Obwohl sich die Konjunkturlage verbessert hat und die Wirtschaft erstmals seit 1991 wieder ein reales Wachstum aufwies, blieb die Arbeitslosenquote - vor allem in der Romandie und im Tessin - auf einem für schweizerische Verhältnisse sehr hohen Stand. Ein unerfreuliches Bild bot nach wie vor der Zustand der öffentlichen Finanzen. Trotz diverser Sparanstrengungen belief sich das Defizit des Bundes auf 5,1 Mia Fr., und für 1995 ist ein noch höherer Betrag budgetiert.
In der Sozialpolitik konnten zwei grosse Reformvorhaben zum Abschluss gebracht werden. Am 4. Dezember stimmte das Volk einer Revision des Gesetzes über die Krankenversicherung zu. Diese bringt mehr Solidarität unter den Versicherten (unter anderem durch die Prämiengleichheit zwischen Mann und Frau) und sollte auch zu mehr Wettbewerb und Kostenbewusstsein unter den Krankenkassen führen. Am gleichen Tag lehnten die Stimmberechtigten eine Volksinitiative der SP und der Gewerkschaften für ein über Lohnprozente und Steuergelder finanziertes Krankenversicherungssystem deutlich ab. Die unter dem Leitmotiv der Gleichstellung von Frau und Mann stehende 10. AHV-Revision konnte vom Parlament abgeschlossen werden. Sie führt einen zivilstandsunabhängigen Rentenanspruch ein und bringt die Anrechnung von unbezahlter, in der Regel von Frauen geleisteter familiärer Erziehungs- und Betreuungsarbeit. Während diese Neuerungen breite Zustimmung fanden, wurde der Entscheid der bürgerlichen Parlamentsmehrheit, das Rentenalter für Frauen schrittweise von 62 auf 64 Jahre zu erhöhen, von der Linken erbittert bekämpft. Ein Referendum gegen die 10. AHV-Revision und nicht weniger als drei Volksinitiativen zum AHV-Alter wurden im Anschluss an den Parlamentsentscheid lanciert.

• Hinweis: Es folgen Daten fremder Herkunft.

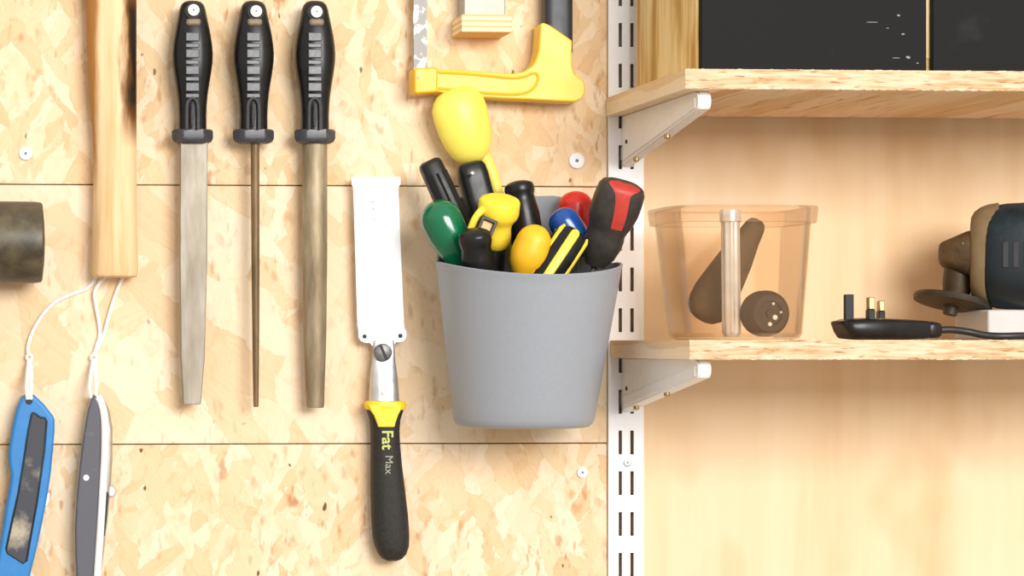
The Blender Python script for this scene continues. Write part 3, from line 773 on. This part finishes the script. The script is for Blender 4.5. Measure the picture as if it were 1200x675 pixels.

Der Vorsteher des EJPD, Bundesrat Koller, hatte zu Jahresbeginn Massnahmen zur Verbesserung der "inneren Sicherheit" versprochen. Die diesbezügliche Gesetzesproduktion fiel denn in der Tat auch bemerkenswert aus. Die zum Teil neuen, zum Teil verbesserten Instrumente für die Bekämpfung der Geldwäscherei, der Computerkriminalität und des organisierten Verbrechens waren grundsätzlich nicht umstritten und wurden vom Parlament verabschiedet. Eine heftige Polemik entstand hingegen in bezug auf die Zwangsmassnahmen gegen Ausländer ohne Aufenthaltsgenehmigung. Diese erlauben es den Justizbehörden, unter bestimmten Bedingungen eine Vorbereitungshaft anzuordnen bzw. die bisher maximal einmonatige Ausschaffungshaft bis auf neun Monate zu verlängern. Die Befürworter sahen darin ein Instrument gegen Kleinkriminelle (namentlich kleine Drogenhändler), die infolge eines laufenden Asylgesuchs oder fehlender Papiere nicht ausgewiesen werden können. Für die vor allem bei der politischen Linken angesiedelten Gegner handelte es sich hingegen um eine menschenrechtswidrige und diskriminierende Massnahme gegen Ausländer. Das Volk hiess die neuen Bestimmungen am 4. Dezember deutlich gut. Drei Monate vorher, am 25. September, hatte eine relativ knappe Mehrheit einem neuen Antirassismus-Gesetz zugestimmt und damit die Ratifizierung einer entsprechenden UNO-Konvention ermöglicht.